* CHALLENGE *
Copy out all the data, word for word.

[Start RECORDED INFORMATION]

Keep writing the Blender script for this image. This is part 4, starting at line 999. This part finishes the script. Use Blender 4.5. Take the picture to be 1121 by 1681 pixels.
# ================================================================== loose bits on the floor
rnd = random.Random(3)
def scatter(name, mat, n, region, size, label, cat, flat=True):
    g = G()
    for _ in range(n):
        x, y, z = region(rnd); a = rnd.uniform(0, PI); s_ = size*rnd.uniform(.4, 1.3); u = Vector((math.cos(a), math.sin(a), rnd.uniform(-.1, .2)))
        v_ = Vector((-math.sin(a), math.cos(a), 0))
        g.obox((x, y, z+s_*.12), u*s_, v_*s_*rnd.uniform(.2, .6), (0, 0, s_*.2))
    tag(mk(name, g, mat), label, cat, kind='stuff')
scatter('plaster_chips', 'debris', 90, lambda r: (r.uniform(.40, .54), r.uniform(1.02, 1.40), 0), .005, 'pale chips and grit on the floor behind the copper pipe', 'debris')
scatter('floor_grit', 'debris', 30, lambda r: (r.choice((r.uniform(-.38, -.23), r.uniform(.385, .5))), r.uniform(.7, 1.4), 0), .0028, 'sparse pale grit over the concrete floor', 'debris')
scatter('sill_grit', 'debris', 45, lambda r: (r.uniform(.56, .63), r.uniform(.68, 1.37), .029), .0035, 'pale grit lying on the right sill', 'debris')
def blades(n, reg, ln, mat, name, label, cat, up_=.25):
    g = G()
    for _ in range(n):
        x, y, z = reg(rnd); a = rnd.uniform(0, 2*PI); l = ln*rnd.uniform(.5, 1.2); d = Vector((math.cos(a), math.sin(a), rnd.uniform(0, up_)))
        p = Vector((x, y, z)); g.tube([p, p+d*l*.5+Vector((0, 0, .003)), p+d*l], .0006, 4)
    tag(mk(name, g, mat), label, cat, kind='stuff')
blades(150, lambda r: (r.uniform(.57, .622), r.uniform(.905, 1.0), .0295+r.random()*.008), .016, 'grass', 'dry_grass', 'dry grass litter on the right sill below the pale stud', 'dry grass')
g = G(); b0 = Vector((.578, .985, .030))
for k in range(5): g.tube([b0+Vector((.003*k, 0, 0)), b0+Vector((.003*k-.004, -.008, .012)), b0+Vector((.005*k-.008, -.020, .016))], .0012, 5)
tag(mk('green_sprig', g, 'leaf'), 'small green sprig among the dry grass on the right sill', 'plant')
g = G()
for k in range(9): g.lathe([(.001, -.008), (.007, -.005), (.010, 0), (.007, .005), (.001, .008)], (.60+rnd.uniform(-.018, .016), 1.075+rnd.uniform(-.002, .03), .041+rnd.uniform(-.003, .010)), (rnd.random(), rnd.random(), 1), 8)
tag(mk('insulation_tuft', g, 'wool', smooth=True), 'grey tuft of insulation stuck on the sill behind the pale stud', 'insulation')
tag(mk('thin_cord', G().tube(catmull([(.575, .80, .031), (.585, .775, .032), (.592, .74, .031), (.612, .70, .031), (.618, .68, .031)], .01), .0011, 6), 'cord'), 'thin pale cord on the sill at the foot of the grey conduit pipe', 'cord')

[End RECORDED INFORMATION]

* THE RESPONSE *
Keep writing the Blender script for this image. This is part 4, starting at line 999. This part finishes the script. Use Blender 4.5. Take the picture to be 1121 by 1681 pixels.
# ================================================================== loose bits on the floor
rnd = random.Random(3)
def scatter(name, mat, n, region, size, label, cat, flat=True):
    g = G()
    for _ in range(n):
        x, y, z = region(rnd); a = rnd.uniform(0, PI); s_ = size*rnd.uniform(.4, 1.3); u = Vector((math.cos(a), math.sin(a), rnd.uniform(-.1, .2)))
        v_ = Vector((-math.sin(a), math.cos(a), 0))
        g.obox((x, y, z+s_*.12), u*s_, v_*s_*rnd.uniform(.2, .6), (0, 0, s_*.2))
    tag(mk(name, g, mat), label, cat, kind='stuff')
scatter('plaster_chips', 'debris', 90, lambda r: (r.uniform(.40, .54), r.uniform(1.02, 1.40), 0), .005, 'pale chips and grit on the floor behind the copper pipe', 'debris')
scatter('floor_grit', 'debris', 30, lambda r: (r.choice((r.uniform(-.38, -.23), r.uniform(.385, .5))), r.uniform(.7, 1.4), 0), .0028, 'sparse pale grit over the concrete floor', 'debris')
scatter('sill_grit', 'debris', 45, lambda r: (r.uniform(.56, .63), r.uniform(.68, 1.37), .029), .0035, 'pale grit lying on the right sill', 'debris')
def blades(n, reg, ln, mat, name, label, cat, up_=.25):
    g = G()
    for _ in range(n):
        x, y, z = reg(rnd); a = rnd.uniform(0, 2*PI); l = ln*rnd.uniform(.5, 1.2); d = Vector((math.cos(a), math.sin(a), rnd.uniform(0, up_)))
        p = Vector((x, y, z)); g.tube([p, p+d*l*.5+Vector((0, 0, .003)), p+d*l], .0006, 4)
    tag(mk(name, g, mat), label, cat, kind='stuff')
blades(150, lambda r: (r.uniform(.57, .622), r.uniform(.905, 1.0), .0295+r.random()*.008), .016, 'grass', 'dry_grass', 'dry grass litter on the right sill below the pale stud', 'dry grass')
g = G(); b0 = Vector((.578, .985, .030))
for k in range(5): g.tube([b0+Vector((.003*k, 0, 0)), b0+Vector((.003*k-.004, -.008, .012)), b0+Vector((.005*k-.008, -.020, .016))], .0012, 5)
tag(mk('green_sprig', g, 'leaf'), 'small green sprig among the dry grass on the right sill', 'plant')
g = G()
for k in range(9): g.lathe([(.001, -.008), (.007, -.005), (.010, 0), (.007, .005), (.001, .008)], (.60+rnd.uniform(-.018, .016), 1.075+rnd.uniform(-.002, .03), .041+rnd.uniform(-.003, .010)), (rnd.random(), rnd.random(), 1), 8)
tag(mk('insulation_tuft', g, 'wool', smooth=True), 'grey tuft of insulation stuck on the sill behind the pale stud', 'insulation')
tag(mk('thin_cord', G().tube(catmull([(.575, .80, .031), (.585, .775, .032), (.592, .74, .031), (.612, .70, .031), (.618, .68, .031)], .01), .0011, 6), 'cord'), 'thin pale cord on the sill at the foot of the grey conduit pipe', 'cord')